Des armes pour un monde plus dangereux ! – L’Institut International de recherche sur la Paix de Stockholm a chiffré à 8,4% l’augmentation des dépenses d’armement dans le monde entre 2012 et 2016 !… Etats-Unis, Russie, Chine, France, Allemagne et Grande Bretagne sont, dans l’ordre, les plus gros exportateurs d’armements du monde alors que Donald Trump vient de demander une augmentation de 10% du budget américain de la défense.

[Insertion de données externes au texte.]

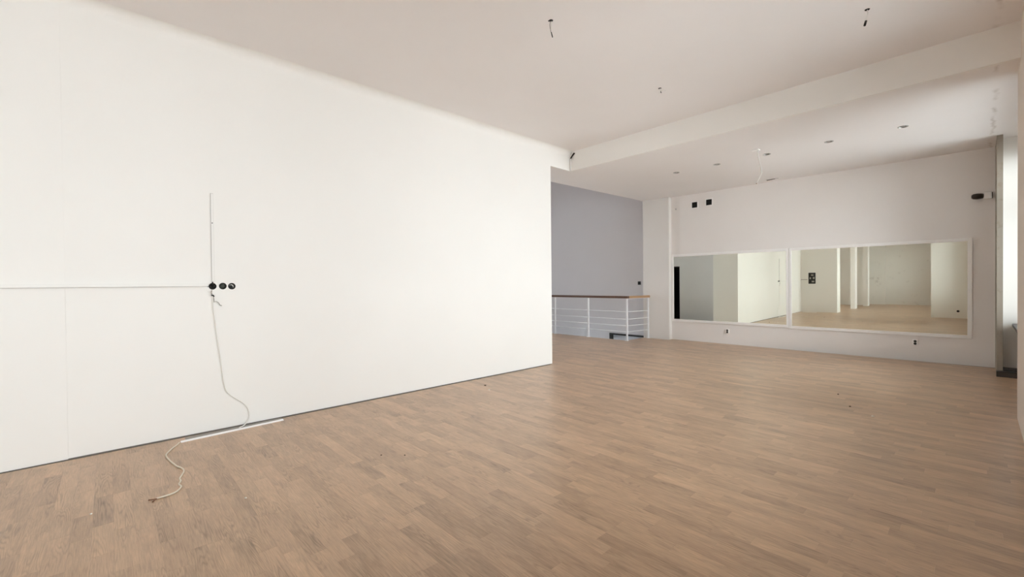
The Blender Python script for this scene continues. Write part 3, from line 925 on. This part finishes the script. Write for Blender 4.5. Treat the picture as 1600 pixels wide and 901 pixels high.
strip('plastic_strip', 'pale strip lying on the floor under the fuse panel, seen in the mirror', 'plastic strip', (-2.75, 5.27, 0.0), (-2.65, 4.72, 0.0), 0.06, 0.012, WHITE_PL)
t = thing('floor_socket', 'black socket low on the white wall stub, seen in the mirror', 'socket', (-2.1, 0.044, 0.25))
m = MB(); m.lathe((-2.1, 0.044, 0.274), (1, 0, 0), [(0.040, 0.0), (0.040, 0.012), (0.028, 0.014), (0.026, 0.006), (0.0, 0.006)], 20); m.build('socket_well', BLACK_PL, t)

# ------------------------------------------------------------------ crumbs on the floor
rc = random.Random(5)
def crumb(x, y, r, mat, label, group):
    m = MB()
    n = 6
    ring = [(x + r * rc.uniform(0.6, 1.3) * math.cos(6.283 * k / n), y + r * rc.uniform(0.6, 1.3) * math.sin(6.283 * k / n), 0.0002) for k in range(n)]
    top = [(x + (q[0] - x) * 0.6, y + (q[1] - y) * 0.6, r * rc.uniform(0.4, 0.8)) for q in ring]
    m.add(ring + top, [(k, (k + 1) % n, n + (k + 1) % n, n + k) for k in range(n)] + [tuple(range(n, 2 * n)), tuple(reversed(range(n)))])
    tag(m.build('crumb', mat), label, 'crumb', group)
for x, y, r, lb in ((3.95, 4.74, 0.016, 'pale plaster crumb on the floor near the end of the white wall'),
                    (-0.10, 4.02, 0.009, 'pale plaster crumb on the floor left of the trailing cable end'),
                    (6.17, 0.80, 0.014, 'pale plaster crumb on the floor nearest the window side'),
                    (0.70, 3.55, 0.009, 'pale plaster crumb on the floor right of the trailing cable')):
    crumb(x, y, r, PLASTERBIT, lb, 'pale plaster crumbs')
for x, y, r, lb in ((4.08, 4.99, 0.018, 'dark crumb on the floor close to the foot of the white wall'),
                    (6.46, 1.05, 0.016, 'larger dark crumb on the floor towards the window side'),
                    (7.05, 1.27, 0.013, 'smaller dark crumb on the floor, just beyond the larger one'),
                    (1.75, 3.60, 0.008, 'tiny dark crumb in the middle of the floor, left one of a pair'),
                    (1.90, 3.45, 0.008, 'tiny dark crumb in the middle of the floor, right one of a pair')):
    crumb(x, y, r, DARKBIT, lb, 'dark crumbs')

Dans ce contexte, la priorité d’une Europe de la Défense renforcée s’explique, même si on s’éloigne un peu plus de cette Europe des valeurs invoquée plus haut.

Quelle relance du projet européen sortira (ou ne sortira pas !) de la commémoration du 25 Mars à Rome ?… La faiblesse des idées de relance formulées à Versailles est liée à ceux qui les portent : que pourront obtenir un président français en fin de mandat, une chancelière allemande contestée en campagne électorale, un président du conseil italien menacée comme le premier ministre espagnol d’une crise politique qui peut éclater à tout moment !…

Que n’ont-ils utilisés la durée de leur mandat pour faire avancer leurs idées ? Nous saurons sans doute assez rapidement si, à l’horloge de l’Europe, le temps n’est pas dépassé !

(1) Les six quotidiens sont : Süddeutsche Zeitung, La Stampa, The Guardian, La Vanguardia, Gazetta Wyborcza et Le Monde.

(2) Voir eurojournalist.eu du 10 Mars.